Editor-in-Chief Farewell: Emily Sweet


Emily Sweet

Bark has given me everything I wanted out of high school: a super comfortable grey hoodie that matches with everything, an inflated sense of importance on publishing days and a class that laughs at 45 percent of my jokes.

It’s every little girl’s dream! But seriously, it is. What drives someone to devote their last two years of high school (and numerous, lengthy Spotify queues full of ABBA) single-handedly to Bark?

Let’s back up. Sophomore year, I fell in love with Bark’s community. I was enamored with the late nights and early mornings, laughter, determination, passion (wc) and grit. It was magnetic, and coming into the position of EIC, that’s what I was striving to maintain.

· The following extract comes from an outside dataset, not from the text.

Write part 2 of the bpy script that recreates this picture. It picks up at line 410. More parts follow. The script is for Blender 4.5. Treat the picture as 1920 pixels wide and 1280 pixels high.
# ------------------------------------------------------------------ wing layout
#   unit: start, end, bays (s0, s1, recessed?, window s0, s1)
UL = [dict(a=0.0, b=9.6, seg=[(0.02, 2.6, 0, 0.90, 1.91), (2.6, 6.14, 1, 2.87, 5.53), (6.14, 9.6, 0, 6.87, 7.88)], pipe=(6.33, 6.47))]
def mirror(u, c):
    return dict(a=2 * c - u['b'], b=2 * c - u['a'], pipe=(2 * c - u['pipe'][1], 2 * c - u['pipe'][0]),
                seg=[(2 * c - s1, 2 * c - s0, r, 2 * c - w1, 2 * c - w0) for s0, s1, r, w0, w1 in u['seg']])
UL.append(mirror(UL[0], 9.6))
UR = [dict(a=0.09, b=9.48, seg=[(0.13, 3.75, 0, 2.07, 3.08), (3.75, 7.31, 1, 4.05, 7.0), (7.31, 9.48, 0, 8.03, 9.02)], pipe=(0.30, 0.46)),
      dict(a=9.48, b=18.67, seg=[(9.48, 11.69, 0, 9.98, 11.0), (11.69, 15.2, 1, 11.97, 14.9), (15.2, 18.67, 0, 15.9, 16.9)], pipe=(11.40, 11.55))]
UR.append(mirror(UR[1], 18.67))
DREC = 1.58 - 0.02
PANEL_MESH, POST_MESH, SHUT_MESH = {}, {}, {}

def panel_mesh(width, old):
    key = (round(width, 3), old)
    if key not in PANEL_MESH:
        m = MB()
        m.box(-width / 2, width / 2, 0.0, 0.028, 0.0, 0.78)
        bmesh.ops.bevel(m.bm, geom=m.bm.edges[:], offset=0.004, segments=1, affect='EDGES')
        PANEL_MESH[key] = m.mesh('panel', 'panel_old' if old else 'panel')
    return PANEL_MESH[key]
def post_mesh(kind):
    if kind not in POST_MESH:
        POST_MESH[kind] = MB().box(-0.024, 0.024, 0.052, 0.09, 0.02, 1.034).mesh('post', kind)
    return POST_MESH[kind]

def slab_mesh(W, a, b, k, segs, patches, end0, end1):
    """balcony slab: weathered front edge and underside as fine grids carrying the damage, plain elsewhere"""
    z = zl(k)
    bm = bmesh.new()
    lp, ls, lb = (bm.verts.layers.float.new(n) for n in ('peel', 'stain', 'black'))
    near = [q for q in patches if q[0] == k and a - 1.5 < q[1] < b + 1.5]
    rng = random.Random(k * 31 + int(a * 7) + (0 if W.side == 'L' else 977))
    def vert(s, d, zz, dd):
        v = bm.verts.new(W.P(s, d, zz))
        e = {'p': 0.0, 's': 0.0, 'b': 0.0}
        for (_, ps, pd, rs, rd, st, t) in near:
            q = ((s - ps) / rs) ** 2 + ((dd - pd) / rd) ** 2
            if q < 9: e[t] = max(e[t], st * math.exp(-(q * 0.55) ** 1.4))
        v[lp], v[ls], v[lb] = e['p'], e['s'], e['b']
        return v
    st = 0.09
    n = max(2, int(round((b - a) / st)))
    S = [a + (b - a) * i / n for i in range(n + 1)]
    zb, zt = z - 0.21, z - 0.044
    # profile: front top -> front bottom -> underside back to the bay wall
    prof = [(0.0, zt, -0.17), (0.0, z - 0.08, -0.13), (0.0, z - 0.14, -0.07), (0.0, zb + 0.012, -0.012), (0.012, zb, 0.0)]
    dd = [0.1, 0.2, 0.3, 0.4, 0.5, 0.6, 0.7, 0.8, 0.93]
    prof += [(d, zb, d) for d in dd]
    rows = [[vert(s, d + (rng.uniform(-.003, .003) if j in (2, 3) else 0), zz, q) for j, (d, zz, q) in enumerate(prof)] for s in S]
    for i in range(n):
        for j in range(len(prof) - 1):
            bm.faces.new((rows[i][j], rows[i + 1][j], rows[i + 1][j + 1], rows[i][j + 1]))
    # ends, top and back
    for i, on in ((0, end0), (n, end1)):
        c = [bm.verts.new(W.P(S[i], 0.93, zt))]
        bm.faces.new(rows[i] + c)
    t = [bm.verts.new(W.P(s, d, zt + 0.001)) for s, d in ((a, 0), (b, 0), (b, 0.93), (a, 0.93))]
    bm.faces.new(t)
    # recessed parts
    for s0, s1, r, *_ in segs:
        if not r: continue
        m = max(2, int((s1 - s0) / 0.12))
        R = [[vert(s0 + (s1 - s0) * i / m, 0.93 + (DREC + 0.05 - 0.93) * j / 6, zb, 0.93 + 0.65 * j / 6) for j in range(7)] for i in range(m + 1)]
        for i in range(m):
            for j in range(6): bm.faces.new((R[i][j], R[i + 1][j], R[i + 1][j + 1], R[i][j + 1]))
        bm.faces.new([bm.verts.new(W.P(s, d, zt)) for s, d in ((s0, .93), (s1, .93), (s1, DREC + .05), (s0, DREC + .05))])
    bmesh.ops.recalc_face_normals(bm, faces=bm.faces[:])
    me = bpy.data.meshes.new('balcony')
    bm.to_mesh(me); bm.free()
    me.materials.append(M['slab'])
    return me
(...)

Last September, my main focus was to be loved. I didn’t want to be the bad guy. Ever. And, honestly I still don’t. It’s not fun to tell people you consider friends that they need to stop talking during class, the photos they took for a story won’t cut it, there’s nothing you can do because they missed a deadline. But it has made me a stronger leader. I’ve been able to find a balance between being playful and funny, but also being assertive and authoritative. I didn’t think it was possible that I could be a casual, lively leader. But I proved myself wrong! Yes, we are a newspaper, but first and foremost, we are a community and…  Bark is supposed to be fun.

There are times when I doubt myself (usually 10:45 p.m. the night before glossy). Being a leader is scary. I’m responsible for what happens in the programwhether that be successes or blunders. It’s discouraging to look out into the sea of faces on a block-day and get the impression that the class would rather be shoveling coal into the bottom of the Titanic than doing the activity we put together, but those are learning experiences. I want so badly for everyone to be infatuated with the program the way I am, but I’ve come to realize it’s not something I can force. At a certain point, all I can do is just keep promoting the work-hard/play-hard mentality that drew me in.

I’m not going to sugarcoat it; I disliked a lot of aspects of my high school experience. Quite frankly, high school sucks. There’s a lot of things I won’t miss about Redwood, but I will miss Bark because the awe-inspiring staff (staff I love you, you make my world go round) I have found has taught me that you can be loved and respected, you can be a successful leader and also have a good time. And for a cynical, sarcastic girl, that’s really special.